- _Requirements_: Retype, please, the listing from its opening line through the line that contains "mb = MB(); mb.box(xe+.003, -.2, 3.0, 3.2, -1, zU-.003);", both included, without the pictures.
--- BEGIN Provided data ---
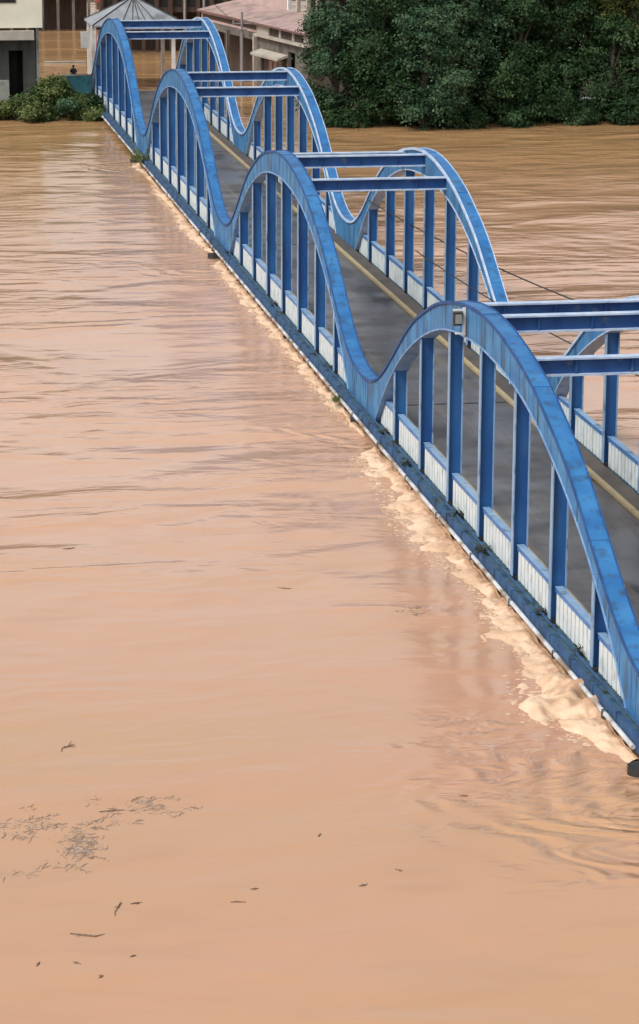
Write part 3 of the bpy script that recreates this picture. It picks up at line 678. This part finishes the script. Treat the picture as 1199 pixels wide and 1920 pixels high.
# ------------------------------------------------------------------ cream house on the left bank
YH = 176.0
c80 = at_y(80, 52, YH); xR = c80.x; zU = c80.z
house = empty("cream_house", (xR, YH, 0), "cream two-storey house with dark grey ground floor on the left bank", "house")
def lx(px): return at_y(px, 100, YH).x-xR
def lz(py): return at_y(40, py, YH).z
mb = MB(); mb.box(-16, 0, 0, 11, zU, 12.5)
up = mb.build("upper_wall", CREAM, house)
mb = MB(); mb.box(-16.4, .5, -.5, 11.4, 12.5, 12.75); mb.build("roof", ROOFG, house)
for x0, x1 in ((lx(-60), lx(30)), (lx(-230), lx(-140))):
    fr = MB(); fr.box(x0-.1, x1+.1, -.06, -.003, lz(3)-.1, lz(3)+1.7); f_ = fr.build("window_frame", BROWN, up)
    fr = MB(); fr.box(x0, x1, -.08, -.063, lz(3), lz(3)+1.6); fr.build("window_pane", DARK, f_)
mb = MB(); mb.box(lx(-380), lx(64), -.75, -.01, lz(74), lz(57)); mb.build("ledge", BEIGE, house)
# lower storey with the door opening left open between wall pieces
x0, x1 = lx(17), lx(44); zT = lz(95); xe = lx(67); zl = lz(74)
mb = MB(); mb.box(-16, x0, .25, 10, -2, zl-.003); mb.box(x1, xe, .25, 10, -2, zl-.003); mb.box(x0, x1, .25, 10, zT, zl-.003); mb.box(x0, x1, 3.2, 3.4, -2, zT)
mb.build("lower_wall", GREYW, house)
mb = MB(); mb.box(x0+.02, x1-.5, 1.4, 1.48, -.3, zT-.05); mb.build("door", DARK, house)
mb = MB(); mb.box(-16, x0-.05, -.25, .247, -2, lz(150)); mb.build("plinth", PALEG, house)
mb = MB(); mb.box(lx(69), lx(74), .3, .6, -1, zU); mb.build("corner_post", PALEG, house)
mb = MB(); mb.box(xe+.003, -.2, 3.0, 3.2, -1, zU-.003); mb.build("side_screen", BROWN, house)

# teal wall with a person behind it
YT = 179.0
a = at_y(118, 138, YT); b = at_y(171, 142, YT); zt_ = (a.z+b.z)/2
tw = empty("teal_wall", (a.x, YT, 0), "low teal painted wall with pale coping at the bridge end", "wall")
mb = MB(); mb.box(0, b.x-a.x, 0, .22, -1.2, zt_-.1); mb.build("wall_panel", TEAL, tw)
mb = MB(); mb.box(-.05, b.x-a.x+.05, -.05, .27, zt_-.1, zt_+.02); mb.build("coping", PIPE, tw)
a = at_z(84, 117, WL+.15); b = at_z(163, 118, WL+.15)
mb = MB(); mb.box(0, b.x-a.x, -.2, .2, -.6, .18); mb.box(-.03, b.x-a.x+.03, -.24, .24, .18, .26)
tag(mb.build('low_wall', BEIGE, loc=(a.x, a.y, WL)), 'pale top of a submerged low wall in the flooded yard behind the teal wall', 'wall')
# person: one skinned body, seen above the wall
def person(loc, label):
    root = empty("person", loc, label, "person")
    me = bpy.data.meshes.new("body")
    J = dict(pel=(0, 0, .95), sp=(0, .01, 1.15), ch=(0, 0, 1.34), nk=(0, .0, 1.5), hd=(0, -.03, 1.62), tp=(0, -.02, 1.72),
             ls=(-.18, 0, 1.42), le=(-.26, -.05, 1.16), lw=(-.16, -.24, 1.08), rs=(.18, 0, 1.42), re=(.27, -.05, 1.16), rw=(.17, -.24, 1.08),
             lk=(-.1, -.02, .5), la=(-.1, .02, .08), lt=(-.1, -.14, .04), rk=(.1, -.02, .5), ra=(.1, .02, .08), rt=(.1, -.14, .04), lh=(-.1, 0, .88), rh=(.1, 0, .88))
    rad = dict(pel=.14, sp=.125, ch=.15, nk=.055, hd=.095, tp=.06, ls=.06, le=.042, lw=.03, rs=.06, re=.042, rw=.03, lh=.095, rh=.095, lk=.06, rk=.06, la=.045, ra=.045, lt=.035, rt=.035)
    E = [('pel', 'sp'), ('sp', 'ch'), ('ch', 'nk'), ('nk', 'hd'), ('hd', 'tp'), ('ch', 'ls'), ('ls', 'le'), ('le', 'lw'), ('ch', 'rs'), ('rs', 're'), ('re', 'rw'),
         ('pel', 'lh'), ('lh', 'lk'), ('lk', 'la'), ('la', 'lt'), ('pel', 'rh'), ('rh', 'rk'), ('rk', 'ra'), ('ra', 'rt')]
    for sd_, w_ in ((-1, 'lw'), (1, 'rw')):
        for q in range(5):
            nm = f'{w_}{q}'; base = Vector(J[w_]); J[nm] = tuple(base+Vector(((q-2)*.018, -.13+.008*abs(q-2)-(.0 if q != 0 else -.03), -.02))); rad[nm] = .009; E.append((w_, nm))
    K = list(J); me.from_pydata([J[k] for k in K], [(K.index(a), K.index(b)) for a, b in E], [])
    o = bpy.data.objects.new("body", me); COL.objects.link(o); o.parent = root
    sk = o.modifiers.new("skin", 'SKIN'); sk.use_smooth_shade = True
    for v, k in zip(me.skin_vertices[0].data, K): v.radius = (rad[k], rad[k]*(.75 if k in ('ch', 'sp', 'pel') else 1)); v.use_root = (k == 'pel')
    o.modifiers.new("sub", 'SUBSURF').levels = 1; o.modifiers["sub"].render_levels = 2
    me.materials.append(SKIN)
    sh = MB()   # shirt, a shell round the torso
    rings = []
    for z, rx, ry in ((.82, .2, .15), (1.0, .19, .145), (1.2, .19, .14), (1.36, .215, .15), (1.46, .17, .11), (1.52, .08, .08)):
        rings.append([(rx*math.cos(t*math.pi/9), ry*math.sin(t*math.pi/9), z) for t in range(18)])
    sh.sweep(rings, True)
    for s in (-1, 1): sh.tube([(s*.15, 0, 1.44), (s*.24, -.03, 1.28), (s*.265, -.05, 1.17)], [.085, .075, .068], 10)
    sh.build("shirt", CLOTH, root, smooth=True)
    hr = MB(); hr.sweep([[(r_*math.cos(t*math.pi/8), .0+r_*1.1*math.sin(t*math.pi/8), z) for t in range(16)] for z, r_ in ((1.62, .105), (1.68, .115), (1.74, .10), (1.79, .06), (1.805, .01))], True)
    hr.build("hair", HAIR, root, smooth=True)
pp = at_y(138, 128, YT+.55)
person((pp.x, YT+.55, zt_-.98), "person in dark shirt standing behind the low teal wall")

# ------------------------------------------------------------------ pavilion over the road end
PX0, PX1, PY0, PY1 = 1.25, 9.5, 192.0, 200.0; zE = 5.35; zA = 7.75; pc = ((PX0+PX1)/2, (PY0+PY1)/2)
pav = empty("road_pavilion", (pc[0], pc[1], -1), "open pavilion with grey hipped metal roof and white posts beyond the bridge", "pavilion")
def P_(x, y, z): return (x-pc[0], y-pc[1], z+1)
mb = MB(); ap = P_(pc[0]-.2, pc[1], zA)
cr = [P_(PX0-.4, PY0-.4, zE), P_(PX1+.4, PY0-.4, zE), P_(PX1+.4, PY1+.4, zE), P_(PX0-.4, PY1+.4, zE)]
n0 = len(mb.v); mb.v += cr+[ap, (ap[0], ap[1], ap[2]-.15)]+[(c[0], c[1], c[2]-.15) for c in cr]
for i in range(4):
    j = (i+1) % 4; mb.f.append((n0+i, n0+j, n0+4)); mb.f.append((n0+6+j, n0+6+i, n0+5)); mb.f.append((n0+i, n0+6+i, n0+6+j, n0+j)); mb.m += [0]*3
rf = mb.build("roof", ROOFG, pav)
mb = MB()
for c in cr: mb.tube([Vector(c)+Vector((0, 0, .04)), Vector(ap)+Vector((0, 0, .05))], .06, 5)
for q in (.3, .42, .5, .58, .7):
    e = Vector(cr[0]).lerp(Vector(cr[1]), q); mb.tube([e+Vector((0, 0, .03)), e.lerp(Vector(ap), .96)+Vector((0, 0, .05))], .04, 5)
mb.build("roof_seam", GREYW, rf)
for i, (x, y) in enumerate([(.95, 192.4), (1.75, 195), (8.6, 192.4), (8.4, 199.6), (1.2, 199.6)]):
    mb = MB(); mb.box(x-pc[0]-.17, x-pc[0]+.17, y-pc[1]-.17, y-pc[1]+.17, -1.0, zE+1-.1); mb.box(x-pc[0]-.24, x-pc[0]+.24, y-pc[1]-.24, y-pc[1]+.24, -1.0, .9)
    mb.build("post", WPOST, pav)
mb = MB(); mb.box(PX0-pc[0], PX1-pc[0], PY0-pc[1]-.1, PY0-pc[1]+.1, zE+.62, zE+.88); mb.build("eave_beam", GREYW, pav)
bx = at_y(159, 75, 191.6)
sg = MB(); sg.box(-.33, .33, -.08, .08, -.75, .75); sg.box(-.36, .36, -.06, .06, -.79, .79)
sb = sg.build("sign_box", WPOST, loc=(bx.x, 191.6, bx.z)); tag(sb, "blank white upright box fixed on the left pavilion post", "box")

# ------------------------------------------------------------------ pink shop building right of the road
UD = Vector((-5.5, 30, 0)).normalized(); P0 = Vector((19.5, 180, 0)); ang = math.atan2(UD.y, UD.x)
shop = empty("pink_building", P0, "pink building with sloping canopy roof and dark shop openings behind the bridge", "building", rz=ang)
# local frame: +x runs away along the facade, -y is inside the building? (outward normal is +y after rotation)
IN = -1   # inside direction on local y
def fb(mb, u0, u1, d0, d1, z0, z1): mb.box(u0, u1, min(IN*d0, IN*d1), max(IN*d0, IN*d1), z0, z1)
mb = MB()
# ground floor: wall pieces round openings
fb(mb, 0, 3.4, 0, .3, -2, 4.1); fb(mb, 5.35, 5.9, 0, .3, -2, 4.1); fb(mb, 3.4, 5.35, 0, .3, 3.3, 4.1)
fb(mb, 5.9, 13.1, 0, .3, 3.0, 4.1); fb(mb, 5.9, 13.1, 0, .3, -2, .9); fb(mb, 13.1, 14.5, 0, .3, -2, 4.1)
fb(mb, 14.5, 32, 0, .3, 3.6, 4.3); fb(mb, 0, 32, 5, 5.3, -2, 4.1); fb(mb, 0, .3, .3, 5, -2, 4.1)
gw = mb.build("ground_floor_wall", TAUPE, shop)
mb = MB(); fb(mb, 3.45, 5.3, .6, .7, -1, 3.28); mb.build("door", DARK, gw)
for u in (7.2, 8.6, 10.0, 11.4):
    mb = MB(); fb(mb, u, u+1.0, .5, .9, .9, 2.2+.3*math.sin(u*7)); mb.build("shop_goods", random.Random(int(u*9)).choice([TEAL, PINK, PALEG, BROWN]), shop)
mb = MB(); mb.hexa([(5.4, .02, 2.72), (13.2, .02, 2.72), (13.2, 1.1, 2.42), (5.4, 1.1, 2.42), (5.4, .02, 2.98), (13.2, .02, 2.98), (13.2, 1.1, 2.62), (5.4, 1.1, 2.62)]); mb.build("awning", BEIGE, shop)
for u in (14.5, 18.4, 22.8, 27.2, 31.5):
    mb = MB(); fb(mb, u, u+.4, -.3, .0, -2, 4.0); mb.build("pillar", TAUPE if u > 15 else BEIGE, shop)
mb = MB(); fb(mb, 15, 31, 2.2, 2.3, -2, 3.5); mb.build("shutter", BROWN, shop)
# first-floor gallery: sill band, window band with posts, eave
mb = MB(); fb(mb, -.2, 14.3, -.45, .3, 4.12, 4.34); mb.build("sill_band", BEIGE, shop)
mb = MB(); fb(mb, -.1, 1.2, 0, .3, 4.36, 5.25); fb(mb, 11.0, 14.3, 0, .3, 4.36, 5.25); fb(mb, 1.2, 11.0, .25, .3, 4.36, 5.25)
uw = mb.build("gallery_wall", BEIGE, shop)
for u in (4.3-.35, 7.6):
    mb = MB(); fb(mb, u, u+.45, 0, .3, 4.36, 5.25); mb.build("gallery_post", BEIGE, shop)
for u0, u1 in ((1.22, 3.93), (4.42, 7.58), (8.07, 10.98)):
    mb = MB(); fb(mb, u0, u1, .12, .2, 4.37, 5.24); mb.build("window", BROWN, uw)
mb = MB(); fb(mb, 14.4, 32, 0, .25, 4.34, 5.2); mb.build("upper_wall", PINK, shop)
mb = MB(); fb(mb, 14.6, 31.5, -.03, -.003, 4.6, 5.0); mb.build("painted_eave_shade", BROWN, shop)  # brown strip that paints the shade below the eave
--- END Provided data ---
- _Answer in full_:
Write part 3 of the bpy script that recreates this picture. It picks up at line 678. This part finishes the script. Treat the picture as 1199 pixels wide and 1920 pixels high.
# ------------------------------------------------------------------ cream house on the left bank
YH = 176.0
c80 = at_y(80, 52, YH); xR = c80.x; zU = c80.z
house = empty("cream_house", (xR, YH, 0), "cream two-storey house with dark grey ground floor on the left bank", "house")
def lx(px): return at_y(px, 100, YH).x-xR
def lz(py): return at_y(40, py, YH).z
mb = MB(); mb.box(-16, 0, 0, 11, zU, 12.5)
up = mb.build("upper_wall", CREAM, house)
mb = MB(); mb.box(-16.4, .5, -.5, 11.4, 12.5, 12.75); mb.build("roof", ROOFG, house)
for x0, x1 in ((lx(-60), lx(30)), (lx(-230), lx(-140))):
    fr = MB(); fr.box(x0-.1, x1+.1, -.06, -.003, lz(3)-.1, lz(3)+1.7); f_ = fr.build("window_frame", BROWN, up)
    fr = MB(); fr.box(x0, x1, -.08, -.063, lz(3), lz(3)+1.6); fr.build("window_pane", DARK, f_)
mb = MB(); mb.box(lx(-380), lx(64), -.75, -.01, lz(74), lz(57)); mb.build("ledge", BEIGE, house)
# lower storey with the door opening left open between wall pieces
x0, x1 = lx(17), lx(44); zT = lz(95); xe = lx(67); zl = lz(74)
mb = MB(); mb.box(-16, x0, .25, 10, -2, zl-.003); mb.box(x1, xe, .25, 10, -2, zl-.003); mb.box(x0, x1, .25, 10, zT, zl-.003); mb.box(x0, x1, 3.2, 3.4, -2, zT)
mb.build("lower_wall", GREYW, house)
mb = MB(); mb.box(x0+.02, x1-.5, 1.4, 1.48, -.3, zT-.05); mb.build("door", DARK, house)
mb = MB(); mb.box(-16, x0-.05, -.25, .247, -2, lz(150)); mb.build("plinth", PALEG, house)
mb = MB(); mb.box(lx(69), lx(74), .3, .6, -1, zU); mb.build("corner_post", PALEG, house)
mb = MB(); mb.box(xe+.003, -.2, 3.0, 3.2, -1, zU-.003); mb.build("side_screen", BROWN, house)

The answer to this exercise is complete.